**WHAT TO WORK ON:** What lines of the data hold the string "part"? Pull each one out.
┌─ DATASET
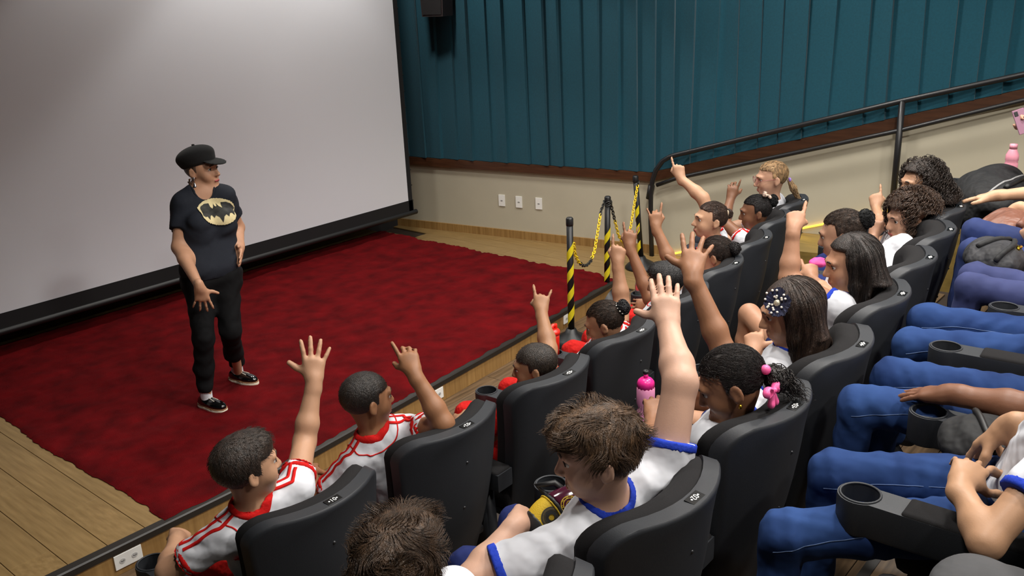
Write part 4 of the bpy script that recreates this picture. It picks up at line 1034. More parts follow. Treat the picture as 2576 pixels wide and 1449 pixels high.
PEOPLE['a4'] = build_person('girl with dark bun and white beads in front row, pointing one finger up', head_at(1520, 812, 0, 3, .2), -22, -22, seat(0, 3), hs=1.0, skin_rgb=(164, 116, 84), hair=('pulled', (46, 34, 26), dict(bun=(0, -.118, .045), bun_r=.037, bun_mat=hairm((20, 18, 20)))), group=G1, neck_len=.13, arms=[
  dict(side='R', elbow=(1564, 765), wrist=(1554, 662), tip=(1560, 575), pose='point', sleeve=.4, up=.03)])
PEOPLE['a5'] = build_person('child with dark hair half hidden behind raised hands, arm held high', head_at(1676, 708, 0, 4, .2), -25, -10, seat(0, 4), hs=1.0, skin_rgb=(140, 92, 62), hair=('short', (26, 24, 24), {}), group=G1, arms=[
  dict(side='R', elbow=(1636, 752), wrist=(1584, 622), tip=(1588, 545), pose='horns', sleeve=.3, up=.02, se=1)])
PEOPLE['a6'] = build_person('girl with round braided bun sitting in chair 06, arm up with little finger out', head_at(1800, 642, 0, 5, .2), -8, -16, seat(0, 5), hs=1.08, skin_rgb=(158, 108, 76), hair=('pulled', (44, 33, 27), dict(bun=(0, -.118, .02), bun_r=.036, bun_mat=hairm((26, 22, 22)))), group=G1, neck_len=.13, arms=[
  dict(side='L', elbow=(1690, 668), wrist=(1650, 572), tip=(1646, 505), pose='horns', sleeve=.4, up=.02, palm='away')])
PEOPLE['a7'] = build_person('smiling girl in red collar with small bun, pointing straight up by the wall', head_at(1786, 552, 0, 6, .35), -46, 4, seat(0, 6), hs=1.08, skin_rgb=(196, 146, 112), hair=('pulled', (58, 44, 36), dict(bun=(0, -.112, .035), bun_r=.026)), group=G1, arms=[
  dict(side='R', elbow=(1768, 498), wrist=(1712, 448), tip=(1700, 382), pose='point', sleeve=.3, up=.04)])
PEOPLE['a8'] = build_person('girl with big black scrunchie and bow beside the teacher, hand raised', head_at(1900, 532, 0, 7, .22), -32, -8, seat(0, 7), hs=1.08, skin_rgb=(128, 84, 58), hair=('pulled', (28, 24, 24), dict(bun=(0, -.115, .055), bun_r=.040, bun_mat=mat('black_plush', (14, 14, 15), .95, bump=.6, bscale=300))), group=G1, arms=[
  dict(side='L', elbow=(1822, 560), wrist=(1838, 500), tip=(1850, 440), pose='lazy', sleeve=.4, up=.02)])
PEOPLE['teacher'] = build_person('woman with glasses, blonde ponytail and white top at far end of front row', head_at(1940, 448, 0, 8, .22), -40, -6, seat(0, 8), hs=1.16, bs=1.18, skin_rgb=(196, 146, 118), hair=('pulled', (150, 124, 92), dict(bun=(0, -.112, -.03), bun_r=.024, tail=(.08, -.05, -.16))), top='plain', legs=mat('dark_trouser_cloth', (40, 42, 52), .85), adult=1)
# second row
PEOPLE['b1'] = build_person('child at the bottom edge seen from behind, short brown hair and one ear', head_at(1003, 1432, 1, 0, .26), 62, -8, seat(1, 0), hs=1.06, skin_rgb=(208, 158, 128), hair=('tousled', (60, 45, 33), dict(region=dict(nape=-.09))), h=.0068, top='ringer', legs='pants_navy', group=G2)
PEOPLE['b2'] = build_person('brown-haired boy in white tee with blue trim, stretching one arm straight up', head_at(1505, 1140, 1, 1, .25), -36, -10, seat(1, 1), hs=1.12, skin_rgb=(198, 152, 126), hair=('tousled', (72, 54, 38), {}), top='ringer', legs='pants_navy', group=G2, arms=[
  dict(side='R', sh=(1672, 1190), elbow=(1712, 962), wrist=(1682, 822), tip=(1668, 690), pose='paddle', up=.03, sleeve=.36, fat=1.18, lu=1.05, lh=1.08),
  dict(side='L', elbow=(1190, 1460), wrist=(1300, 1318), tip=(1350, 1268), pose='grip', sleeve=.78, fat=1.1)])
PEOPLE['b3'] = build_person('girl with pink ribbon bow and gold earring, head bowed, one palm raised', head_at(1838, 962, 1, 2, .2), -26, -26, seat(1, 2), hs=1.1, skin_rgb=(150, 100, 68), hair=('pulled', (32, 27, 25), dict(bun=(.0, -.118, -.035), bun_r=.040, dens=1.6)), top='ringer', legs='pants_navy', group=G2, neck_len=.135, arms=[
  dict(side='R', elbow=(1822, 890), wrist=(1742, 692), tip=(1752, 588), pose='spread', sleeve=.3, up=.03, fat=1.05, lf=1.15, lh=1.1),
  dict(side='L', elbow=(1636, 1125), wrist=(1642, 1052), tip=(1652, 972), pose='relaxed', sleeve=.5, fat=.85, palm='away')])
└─
┌─ DATASET
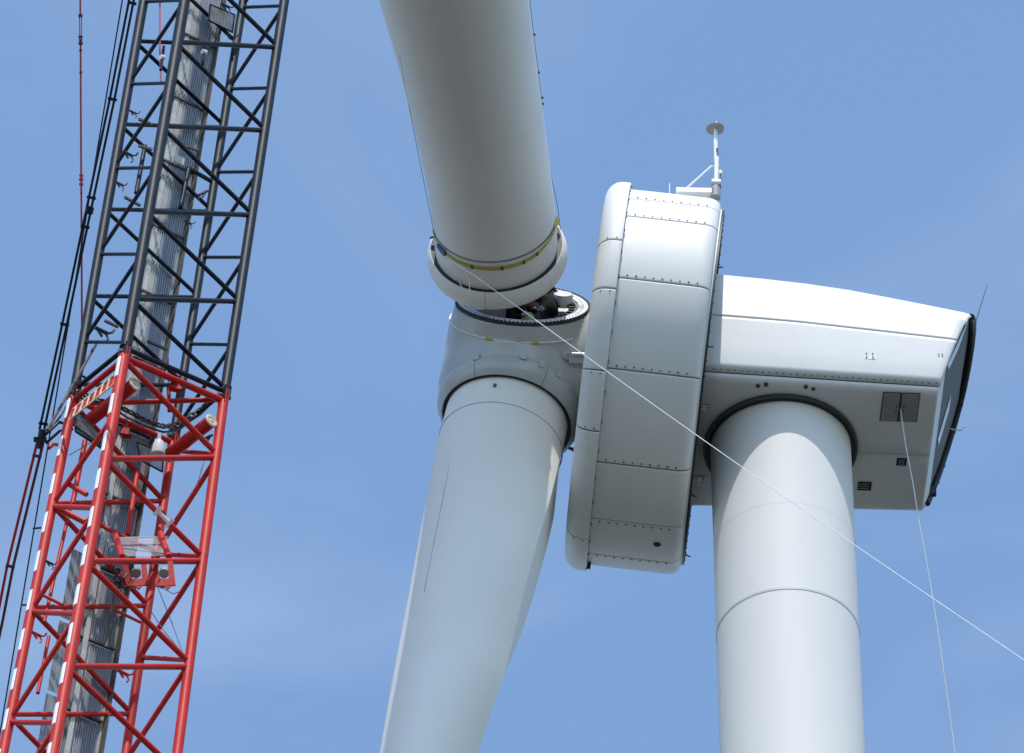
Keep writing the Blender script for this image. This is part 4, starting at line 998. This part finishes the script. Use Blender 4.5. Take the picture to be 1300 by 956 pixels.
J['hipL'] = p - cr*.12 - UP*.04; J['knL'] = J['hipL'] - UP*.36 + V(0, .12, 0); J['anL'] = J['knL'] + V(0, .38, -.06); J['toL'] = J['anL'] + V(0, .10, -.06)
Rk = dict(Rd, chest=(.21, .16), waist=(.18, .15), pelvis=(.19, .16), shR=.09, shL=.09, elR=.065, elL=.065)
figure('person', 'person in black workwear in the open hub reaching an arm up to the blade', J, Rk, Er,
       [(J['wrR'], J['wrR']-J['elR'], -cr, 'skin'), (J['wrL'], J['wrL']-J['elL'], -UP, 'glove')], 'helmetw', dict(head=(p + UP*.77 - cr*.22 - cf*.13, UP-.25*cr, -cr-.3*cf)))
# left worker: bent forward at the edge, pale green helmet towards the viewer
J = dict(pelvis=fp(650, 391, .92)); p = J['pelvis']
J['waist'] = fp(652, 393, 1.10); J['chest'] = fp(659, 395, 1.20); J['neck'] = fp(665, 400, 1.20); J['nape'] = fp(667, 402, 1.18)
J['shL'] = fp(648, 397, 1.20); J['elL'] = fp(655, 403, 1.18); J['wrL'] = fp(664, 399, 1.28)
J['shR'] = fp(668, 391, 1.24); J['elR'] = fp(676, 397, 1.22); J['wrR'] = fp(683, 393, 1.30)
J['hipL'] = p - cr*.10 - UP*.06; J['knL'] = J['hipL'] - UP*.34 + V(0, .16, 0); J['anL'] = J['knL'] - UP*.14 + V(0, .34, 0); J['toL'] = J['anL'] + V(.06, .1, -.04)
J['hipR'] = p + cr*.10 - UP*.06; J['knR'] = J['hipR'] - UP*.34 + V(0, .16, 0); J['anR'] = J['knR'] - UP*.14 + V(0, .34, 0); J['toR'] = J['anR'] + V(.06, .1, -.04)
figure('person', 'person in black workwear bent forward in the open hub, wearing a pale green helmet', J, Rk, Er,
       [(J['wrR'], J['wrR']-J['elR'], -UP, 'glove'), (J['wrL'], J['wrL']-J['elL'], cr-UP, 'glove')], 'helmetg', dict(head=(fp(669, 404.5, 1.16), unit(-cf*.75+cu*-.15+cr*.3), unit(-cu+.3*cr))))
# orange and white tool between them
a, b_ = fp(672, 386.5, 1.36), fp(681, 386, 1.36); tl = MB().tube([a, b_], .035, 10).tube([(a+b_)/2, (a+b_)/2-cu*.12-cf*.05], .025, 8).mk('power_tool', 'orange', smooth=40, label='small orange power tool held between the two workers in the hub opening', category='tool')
└─
**ANSWER BELOW:**
Write part 4 of the bpy script that recreates this picture. It picks up at line 1034. More parts follow. Treat the picture as 2576 pixels wide and 1449 pixels high.
Keep writing the Blender script for this image. This is part 4, starting at line 998. This part finishes the script. Use Blender 4.5. Take the picture to be 1300 by 956 pixels.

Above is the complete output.